Actualización (4-2-2014).

Hoy me encuentro con que la web "A media voz" no está disponible. Era algo que podía temerse desde que, en enero de 2013, murió su creadora, Graciela Henao. Sin embargo, pocos meses después, la noticia de que la familia de Graciela había donado todo su legado a la Universidad de La Sabana, de Bogotá, y que esta se comprometía a mantener la web, hizo mantener las esperanzas de la supervivencia de este sitio excepcional dedicado a la poesía.

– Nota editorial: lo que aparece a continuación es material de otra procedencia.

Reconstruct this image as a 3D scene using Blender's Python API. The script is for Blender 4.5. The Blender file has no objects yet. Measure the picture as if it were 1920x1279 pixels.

Sin embargo, hoy me encuentro que la web ya no está disponible y que muchas personas huérfanas, como yo, se preguntan en las redes sociales por qué ha desaparecido.

A pesar de haber gastado la tarde rastreando en la web de la Universidad de La Sabana, y no haber encontrado ni rastro de Graciela ni de su web, y a pesar de que el letrero del web host iPower deja clara la pista de que nadie ha pagado los derechos del dominio web, no pierdo la esperanza de que el "temporarily unavailable" sea eso de verdad: temporalmente no disponible. Mientras tanto, he tenido que cambiar los enlaces de mi último párrafo a otros lares poéticos de la red.

Actualización (19-9-2014). Albricias, A media voz vuelve a estar activa

Efectivamente, la web A media voz vuelve a estar activa, con todos los poemas de cientos de autores perfectamente ordenados y transcritos, y con muchos de ellos leídos por la propia voz de sus poetas. Una noticia muy buena para todos los que aman la poesía.